Google Takes Wraps Off Ad-Planning Tool
Internet Measurement Tool Helps Find Best Online Audience
By Linda Moss -- Multichannel News, 6/24/2008 1:05:00 PM
New York—At a key advertising-research gathering here, Google Tuesday introduced an Internet measurement tool aimed at helping media planners find the best Web sites to most effectively reach their target audiences.
Internet giant Google took the wraps off Google Ad Planner during the Advertising Research Foundation’s Audience Measurement 3.0 Conference in Manhattan. The media planning tool, which can be downloaded here, is free for ad agencies to use to decide what sites to buy online ads on.
Google’s move into Internet-audience measurement could challenge veteran measurement companies who are also tracking online use, such as Nielsen and ComScore.
As it unveiled the new product at the conference, with an explanation by Wayne Lin, Google business product manager, the Internet-search engine behemoth also outlined its fledgling media-planning tool on the Google AdWords blog.
“If you're a media planner at an ad agency, you know that planning an online display buy can be challenging, particularly in scaling your campaign's reach while keeping it relevant for your target audience,” the blog said. “Plus, how do you keep track of the millions of sites out there that might be just right for your campaign? To make your life easier, we're introducing Google Ad Planner, a research and media planning tool that connects advertisers and publishers.”
To use Google Ad Planner, an ad agency would enter into it the demographics and sites associated with the target audience they want to reach.
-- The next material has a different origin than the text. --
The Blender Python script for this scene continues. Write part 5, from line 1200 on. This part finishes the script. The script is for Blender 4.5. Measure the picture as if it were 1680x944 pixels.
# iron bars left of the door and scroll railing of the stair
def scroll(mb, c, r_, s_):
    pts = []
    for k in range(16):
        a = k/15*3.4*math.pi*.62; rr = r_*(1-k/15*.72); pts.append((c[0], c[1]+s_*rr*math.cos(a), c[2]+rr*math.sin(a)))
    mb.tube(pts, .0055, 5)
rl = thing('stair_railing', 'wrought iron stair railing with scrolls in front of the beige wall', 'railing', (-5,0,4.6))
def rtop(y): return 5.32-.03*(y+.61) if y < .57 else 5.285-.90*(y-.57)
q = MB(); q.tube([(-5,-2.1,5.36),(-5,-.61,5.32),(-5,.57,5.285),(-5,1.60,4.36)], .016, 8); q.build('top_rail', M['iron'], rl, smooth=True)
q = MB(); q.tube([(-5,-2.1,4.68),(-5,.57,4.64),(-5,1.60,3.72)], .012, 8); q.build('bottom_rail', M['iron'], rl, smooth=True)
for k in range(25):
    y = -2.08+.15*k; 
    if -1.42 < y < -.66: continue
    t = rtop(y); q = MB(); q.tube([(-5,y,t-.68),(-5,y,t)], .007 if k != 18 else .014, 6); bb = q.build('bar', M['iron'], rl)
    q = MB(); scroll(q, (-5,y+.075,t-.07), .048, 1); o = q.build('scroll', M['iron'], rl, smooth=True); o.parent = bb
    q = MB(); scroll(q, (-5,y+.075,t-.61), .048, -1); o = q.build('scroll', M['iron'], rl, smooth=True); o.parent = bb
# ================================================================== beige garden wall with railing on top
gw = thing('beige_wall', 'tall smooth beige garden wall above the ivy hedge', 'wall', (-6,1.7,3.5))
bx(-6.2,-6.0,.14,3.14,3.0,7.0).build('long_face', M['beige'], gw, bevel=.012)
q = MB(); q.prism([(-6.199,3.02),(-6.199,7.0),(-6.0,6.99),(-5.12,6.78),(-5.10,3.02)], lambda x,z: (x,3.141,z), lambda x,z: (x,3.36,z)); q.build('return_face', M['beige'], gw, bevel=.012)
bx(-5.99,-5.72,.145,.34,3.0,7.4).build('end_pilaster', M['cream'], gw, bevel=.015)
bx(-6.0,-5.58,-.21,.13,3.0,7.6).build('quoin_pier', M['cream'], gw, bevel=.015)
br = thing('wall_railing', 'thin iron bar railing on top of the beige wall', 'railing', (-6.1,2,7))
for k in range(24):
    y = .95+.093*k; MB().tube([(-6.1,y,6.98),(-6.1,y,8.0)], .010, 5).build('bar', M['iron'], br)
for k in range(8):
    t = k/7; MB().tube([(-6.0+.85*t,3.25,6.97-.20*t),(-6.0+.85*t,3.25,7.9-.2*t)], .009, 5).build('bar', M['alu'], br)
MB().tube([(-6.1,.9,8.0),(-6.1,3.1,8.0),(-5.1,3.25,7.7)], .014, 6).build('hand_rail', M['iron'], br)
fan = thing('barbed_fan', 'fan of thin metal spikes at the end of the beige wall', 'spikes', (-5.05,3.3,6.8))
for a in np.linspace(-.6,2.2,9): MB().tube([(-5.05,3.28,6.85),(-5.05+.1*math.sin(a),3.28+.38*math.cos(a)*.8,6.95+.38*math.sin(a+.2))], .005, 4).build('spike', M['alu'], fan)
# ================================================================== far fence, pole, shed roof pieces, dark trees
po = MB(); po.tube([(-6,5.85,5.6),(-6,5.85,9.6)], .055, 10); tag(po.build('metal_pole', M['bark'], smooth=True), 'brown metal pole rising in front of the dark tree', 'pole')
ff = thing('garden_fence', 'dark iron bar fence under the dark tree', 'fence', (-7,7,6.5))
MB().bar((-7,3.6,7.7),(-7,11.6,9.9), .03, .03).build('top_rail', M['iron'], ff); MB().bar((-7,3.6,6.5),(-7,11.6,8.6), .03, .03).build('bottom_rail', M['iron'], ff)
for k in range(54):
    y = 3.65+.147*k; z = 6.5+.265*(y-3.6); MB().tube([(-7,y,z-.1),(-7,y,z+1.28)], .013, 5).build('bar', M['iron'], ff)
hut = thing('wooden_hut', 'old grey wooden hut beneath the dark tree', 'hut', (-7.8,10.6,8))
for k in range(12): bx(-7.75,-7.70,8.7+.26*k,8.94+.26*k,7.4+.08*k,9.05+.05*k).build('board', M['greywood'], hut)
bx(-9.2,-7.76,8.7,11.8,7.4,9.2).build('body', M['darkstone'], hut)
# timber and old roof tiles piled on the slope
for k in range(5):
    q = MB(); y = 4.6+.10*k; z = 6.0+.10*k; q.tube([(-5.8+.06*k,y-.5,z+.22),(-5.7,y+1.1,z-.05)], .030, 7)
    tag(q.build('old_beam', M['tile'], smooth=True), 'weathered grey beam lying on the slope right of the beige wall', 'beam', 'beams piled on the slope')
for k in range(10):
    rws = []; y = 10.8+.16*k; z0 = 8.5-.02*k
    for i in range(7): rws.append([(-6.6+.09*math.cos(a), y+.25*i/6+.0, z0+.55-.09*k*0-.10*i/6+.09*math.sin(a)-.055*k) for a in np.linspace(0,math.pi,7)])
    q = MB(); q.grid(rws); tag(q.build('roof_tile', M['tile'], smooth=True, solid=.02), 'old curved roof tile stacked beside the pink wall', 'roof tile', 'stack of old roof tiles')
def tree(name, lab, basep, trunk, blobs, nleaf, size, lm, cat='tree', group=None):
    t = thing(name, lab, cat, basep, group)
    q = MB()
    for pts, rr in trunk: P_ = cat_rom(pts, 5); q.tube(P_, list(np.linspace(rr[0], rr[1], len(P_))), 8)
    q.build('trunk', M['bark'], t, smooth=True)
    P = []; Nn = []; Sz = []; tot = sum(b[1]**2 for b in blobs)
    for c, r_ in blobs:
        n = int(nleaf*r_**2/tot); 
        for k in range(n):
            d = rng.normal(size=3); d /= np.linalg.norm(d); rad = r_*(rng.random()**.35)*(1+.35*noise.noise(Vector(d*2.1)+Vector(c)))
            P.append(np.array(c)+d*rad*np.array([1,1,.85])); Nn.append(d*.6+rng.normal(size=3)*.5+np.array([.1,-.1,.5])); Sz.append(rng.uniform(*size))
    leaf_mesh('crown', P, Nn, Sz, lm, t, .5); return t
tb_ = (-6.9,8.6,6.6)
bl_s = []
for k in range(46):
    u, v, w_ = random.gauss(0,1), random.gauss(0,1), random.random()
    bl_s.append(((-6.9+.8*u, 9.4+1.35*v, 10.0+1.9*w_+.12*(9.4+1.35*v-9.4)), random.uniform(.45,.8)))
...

The Ad Planner site will then come back with information about sites that the target audience is likely to visit, and the ad agency can them go forward and create the appropriate media plan.
Late Tuesday afternoon, Lin did a 15-minute presentation on Ad Planner, which reportedly incorporates and uses data from Web servers, unlike other companies that cull Web-usage data from panels of people or through surveys.
During a question-and-answer session after his presentation, Lin said the demographic data that Google Ad Planner will provide will “fuse” information from several sources. He also added that Google will at some point "'entertain' getting MRC accreditation."
Two of the players that track online usage, ComScore and Nielsen, couldn’t be reached for comment Tuesday on Google’s Ad Planner, which was first reported by The Wall Street Journal.
But a third company that gauges Internet traffic, Quantcast, did issue a response to Google’s announcement.
“After two years in the market, Quantcast has significant publisher participation delivering accurate traffic and audience data for over 10 million Web destinations, including some of the Web's top Web sites and blogs,” Quantcast CEO Konrad Feldman said.
He claimed that Google’s announcement was a validation of Quantcast’s vision, but that there were important differences in their approaches.
“Quantcast offers a collaborative and open audience discovery platform putting publishers and marketers in control of their audiences and data,” Feldman said. “Of course, Google controls an extensive data platform, and the market must ask the question if this new product is simply intended to help Google sell inventory and a broader set of controlled services.”